Berlin Court of Appeal, 01.07.2016, Ref.: 14 U 23/15
Heating cost bills are prone to errors and are therefore often incorrect. In the vast majority of cases, the heating cost statement is part of the service charge statement as a whole, but this can be deviated from if this has been contractually agreed.
In accordance with Section 556 III 2 BGB, the landlord is obliged to settle the ancillary costs for the flat rented to the tenant after the end of the billing period agreed in the tenancy agreement. The ancillary costs also and above all include the heating costs. They are calculated in accordance with the Heating Costs Ordinance. The landlord may not deviate from the provisions of the Heating Costs Ordinance.
In accordance with Section 556 (3) sentence 2 BGB, the billing period for heating costs begins at the end of the relevant billing period and is twelve months. This twelve-month period is a preclusive period to the detriment of the landlord. Once this period has expired, the landlord can generally no longer assert any additional claims. Exceptions are made if the landlord is not responsible for the late assertion.
Conversely, according to Section 556 (3) sentence 6 BGB, the tenant can only object to the heating cost statement submitted to them within twelve months of receipt of the statement. As soon as this period has expired, the tenant is also excluded from raising objections.
Facts of the Case:
Service charge invoices were prepared incorrectly
In 2011, the plaintiffs (landlords) discovered that the service charge statements drawn up by the defendant (energy service provider) for 2008 and 2009 were incorrect. This had consequences, as the errors led to excessive claims being passed on to the tenants on the one hand and, on the other, costs passed on to the tenants had also been undercharged. With regard to Section 556 (3) sentence 3 BGB, it was not possible to offset the overpayments to be reimbursed to the tenants through additional claims to the other tenants.
Tenants had paid too high heating costs - landlady sued energy service provider
In this case, the damage caused by the incorrect billing was that various tenants had paid excessive heating costs due to the incorrect billing and were able to reclaim these. This was established by the court of first instance. The repayment claim was also not excluded due to the expiry of the objection period under Section 556 (3) sentence 6 BGB, as the error in the bills had not been recognisable to the tenants. The defendant (energy service provider) lodged an appeal against this decision.
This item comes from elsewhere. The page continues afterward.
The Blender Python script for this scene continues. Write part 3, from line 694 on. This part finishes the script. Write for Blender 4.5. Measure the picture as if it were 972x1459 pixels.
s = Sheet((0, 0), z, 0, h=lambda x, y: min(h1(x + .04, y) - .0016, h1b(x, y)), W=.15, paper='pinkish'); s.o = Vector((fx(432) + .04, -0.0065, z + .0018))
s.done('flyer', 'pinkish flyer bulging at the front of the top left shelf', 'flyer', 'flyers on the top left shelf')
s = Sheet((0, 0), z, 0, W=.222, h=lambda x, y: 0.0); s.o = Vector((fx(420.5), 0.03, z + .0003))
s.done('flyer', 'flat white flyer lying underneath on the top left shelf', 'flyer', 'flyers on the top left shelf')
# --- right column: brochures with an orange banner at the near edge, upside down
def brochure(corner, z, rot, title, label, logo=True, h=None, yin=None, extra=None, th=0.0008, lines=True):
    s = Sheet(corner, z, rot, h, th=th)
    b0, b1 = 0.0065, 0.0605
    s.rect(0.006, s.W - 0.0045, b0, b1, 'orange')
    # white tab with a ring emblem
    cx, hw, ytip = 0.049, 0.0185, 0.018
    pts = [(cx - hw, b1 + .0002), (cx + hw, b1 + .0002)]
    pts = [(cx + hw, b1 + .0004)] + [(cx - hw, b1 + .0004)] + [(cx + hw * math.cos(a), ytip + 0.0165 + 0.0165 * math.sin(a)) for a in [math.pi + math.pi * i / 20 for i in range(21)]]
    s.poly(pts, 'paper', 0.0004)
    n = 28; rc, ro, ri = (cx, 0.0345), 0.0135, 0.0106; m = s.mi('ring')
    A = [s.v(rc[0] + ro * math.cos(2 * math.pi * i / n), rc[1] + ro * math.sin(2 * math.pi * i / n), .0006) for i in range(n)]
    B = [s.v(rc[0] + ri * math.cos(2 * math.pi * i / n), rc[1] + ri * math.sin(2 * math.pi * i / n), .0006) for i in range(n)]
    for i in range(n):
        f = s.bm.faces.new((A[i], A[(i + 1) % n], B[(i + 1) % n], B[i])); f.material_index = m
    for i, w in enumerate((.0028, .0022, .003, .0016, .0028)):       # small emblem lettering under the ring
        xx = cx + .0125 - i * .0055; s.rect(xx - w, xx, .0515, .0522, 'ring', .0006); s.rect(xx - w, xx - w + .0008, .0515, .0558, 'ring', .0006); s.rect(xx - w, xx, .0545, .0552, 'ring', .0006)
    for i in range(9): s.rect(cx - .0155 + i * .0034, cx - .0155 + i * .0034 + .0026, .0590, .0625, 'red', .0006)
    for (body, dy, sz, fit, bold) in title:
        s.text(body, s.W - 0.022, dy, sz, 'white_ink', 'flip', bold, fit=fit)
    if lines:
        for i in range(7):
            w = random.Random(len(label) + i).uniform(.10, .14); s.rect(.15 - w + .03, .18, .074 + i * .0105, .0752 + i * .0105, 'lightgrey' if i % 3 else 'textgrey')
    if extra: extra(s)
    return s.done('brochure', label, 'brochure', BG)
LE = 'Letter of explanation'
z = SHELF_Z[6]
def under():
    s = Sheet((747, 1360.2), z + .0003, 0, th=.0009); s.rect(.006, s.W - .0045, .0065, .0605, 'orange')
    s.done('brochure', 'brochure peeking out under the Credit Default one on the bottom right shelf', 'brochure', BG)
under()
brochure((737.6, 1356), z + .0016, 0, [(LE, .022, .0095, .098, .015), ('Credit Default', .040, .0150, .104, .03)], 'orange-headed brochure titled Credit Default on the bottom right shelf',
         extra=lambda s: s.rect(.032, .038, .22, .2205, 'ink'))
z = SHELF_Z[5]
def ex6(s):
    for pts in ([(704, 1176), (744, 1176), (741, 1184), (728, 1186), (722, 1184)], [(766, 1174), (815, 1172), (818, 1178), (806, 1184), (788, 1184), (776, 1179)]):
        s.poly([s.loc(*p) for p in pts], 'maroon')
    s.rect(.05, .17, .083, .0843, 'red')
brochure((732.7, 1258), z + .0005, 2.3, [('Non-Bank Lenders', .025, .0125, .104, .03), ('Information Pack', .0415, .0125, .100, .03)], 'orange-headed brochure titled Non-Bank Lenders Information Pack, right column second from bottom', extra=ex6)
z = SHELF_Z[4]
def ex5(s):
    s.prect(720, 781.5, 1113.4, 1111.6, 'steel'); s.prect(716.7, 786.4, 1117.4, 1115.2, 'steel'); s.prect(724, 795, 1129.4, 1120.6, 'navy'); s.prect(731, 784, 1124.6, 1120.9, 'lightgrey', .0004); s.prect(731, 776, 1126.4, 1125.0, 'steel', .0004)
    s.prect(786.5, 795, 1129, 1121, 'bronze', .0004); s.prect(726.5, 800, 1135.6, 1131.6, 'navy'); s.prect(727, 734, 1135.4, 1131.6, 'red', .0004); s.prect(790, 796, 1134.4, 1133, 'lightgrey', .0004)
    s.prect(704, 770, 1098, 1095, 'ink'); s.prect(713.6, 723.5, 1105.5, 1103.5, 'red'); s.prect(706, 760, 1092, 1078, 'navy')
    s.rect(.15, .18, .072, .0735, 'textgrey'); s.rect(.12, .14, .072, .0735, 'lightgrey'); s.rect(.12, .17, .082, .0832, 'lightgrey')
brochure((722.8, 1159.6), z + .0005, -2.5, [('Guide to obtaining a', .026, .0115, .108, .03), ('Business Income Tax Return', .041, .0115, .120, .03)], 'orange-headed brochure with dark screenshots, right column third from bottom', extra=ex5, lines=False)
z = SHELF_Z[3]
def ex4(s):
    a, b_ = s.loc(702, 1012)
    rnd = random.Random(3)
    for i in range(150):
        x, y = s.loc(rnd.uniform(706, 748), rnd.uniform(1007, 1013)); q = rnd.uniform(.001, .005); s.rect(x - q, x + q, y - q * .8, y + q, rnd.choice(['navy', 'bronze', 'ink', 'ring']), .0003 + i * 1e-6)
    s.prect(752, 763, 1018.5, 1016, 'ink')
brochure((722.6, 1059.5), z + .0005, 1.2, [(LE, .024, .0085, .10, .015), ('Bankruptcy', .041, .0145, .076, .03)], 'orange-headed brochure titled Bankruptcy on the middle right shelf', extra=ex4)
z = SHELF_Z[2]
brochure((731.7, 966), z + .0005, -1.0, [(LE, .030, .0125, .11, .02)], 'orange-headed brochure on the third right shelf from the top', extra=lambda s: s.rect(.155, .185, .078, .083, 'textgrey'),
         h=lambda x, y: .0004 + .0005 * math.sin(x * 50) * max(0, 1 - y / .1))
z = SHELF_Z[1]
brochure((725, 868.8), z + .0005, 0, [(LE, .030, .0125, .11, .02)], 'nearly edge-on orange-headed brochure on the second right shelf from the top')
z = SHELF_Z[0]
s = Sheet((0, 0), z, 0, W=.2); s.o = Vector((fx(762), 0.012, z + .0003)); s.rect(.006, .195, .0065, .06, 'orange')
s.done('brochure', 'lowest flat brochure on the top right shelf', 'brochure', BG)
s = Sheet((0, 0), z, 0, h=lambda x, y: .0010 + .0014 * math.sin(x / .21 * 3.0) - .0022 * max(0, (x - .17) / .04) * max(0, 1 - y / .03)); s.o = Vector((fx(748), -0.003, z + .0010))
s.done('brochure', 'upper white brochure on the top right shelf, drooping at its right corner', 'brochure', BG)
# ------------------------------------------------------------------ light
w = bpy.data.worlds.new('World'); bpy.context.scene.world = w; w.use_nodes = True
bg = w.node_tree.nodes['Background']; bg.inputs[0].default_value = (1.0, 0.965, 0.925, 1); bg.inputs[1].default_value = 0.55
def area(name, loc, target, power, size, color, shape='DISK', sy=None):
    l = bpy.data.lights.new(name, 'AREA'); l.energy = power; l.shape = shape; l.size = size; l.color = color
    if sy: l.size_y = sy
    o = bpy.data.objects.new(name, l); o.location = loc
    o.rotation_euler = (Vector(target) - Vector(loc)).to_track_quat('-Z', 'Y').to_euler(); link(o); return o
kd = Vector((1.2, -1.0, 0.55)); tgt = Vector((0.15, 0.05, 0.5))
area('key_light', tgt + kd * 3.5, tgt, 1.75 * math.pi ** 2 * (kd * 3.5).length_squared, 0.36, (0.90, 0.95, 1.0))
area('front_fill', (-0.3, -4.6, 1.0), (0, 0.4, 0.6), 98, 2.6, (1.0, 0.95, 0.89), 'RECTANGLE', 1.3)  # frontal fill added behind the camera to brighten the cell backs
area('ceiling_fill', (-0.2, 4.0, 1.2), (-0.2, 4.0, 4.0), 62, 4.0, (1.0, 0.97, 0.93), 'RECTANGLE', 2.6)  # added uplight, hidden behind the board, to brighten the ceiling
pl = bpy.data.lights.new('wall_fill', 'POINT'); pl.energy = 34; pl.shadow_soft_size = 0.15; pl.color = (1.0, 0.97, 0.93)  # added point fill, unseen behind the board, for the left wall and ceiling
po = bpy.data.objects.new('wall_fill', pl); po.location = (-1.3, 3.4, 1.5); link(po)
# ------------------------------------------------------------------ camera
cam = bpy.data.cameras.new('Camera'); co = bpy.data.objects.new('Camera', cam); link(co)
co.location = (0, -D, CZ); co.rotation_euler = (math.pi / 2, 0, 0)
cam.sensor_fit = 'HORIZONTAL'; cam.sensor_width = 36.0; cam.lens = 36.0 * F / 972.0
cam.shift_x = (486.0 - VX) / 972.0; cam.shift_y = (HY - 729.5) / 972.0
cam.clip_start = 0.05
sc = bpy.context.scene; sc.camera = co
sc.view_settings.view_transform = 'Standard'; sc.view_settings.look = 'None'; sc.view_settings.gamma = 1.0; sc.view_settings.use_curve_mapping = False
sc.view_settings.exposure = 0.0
Decision of the Berlin Higher Regional Court:
Landlady had claim for damages against energy service provider
The Berlin Court of Appeal confirmed the decision of the court of first instance and dismissed the defendant's appeal. It confirmed that the landlord was entitled to claim damages from the energy service provider due to the incorrect billing in accordance with Section 280 (1) BGB.
In the opinion of the court, it was also correct that the plaintiff (landlord) was not entitled to any additional claims against the tenant who had paid too little in heating and warming costs due to Section 556 (3) sentence 3 BGB (expiry of the deadline).
Landlady had to pay back money to tenants
In addition, in the opinion of the court, it was correct that the landlord could not refuse to reclaim the tenants who had paid too much in accordance with Section 556 (3) sentence 6 BGB. The tenants had not been able to recognise the error in the invoices, meaning that they were not responsible for the failure to object.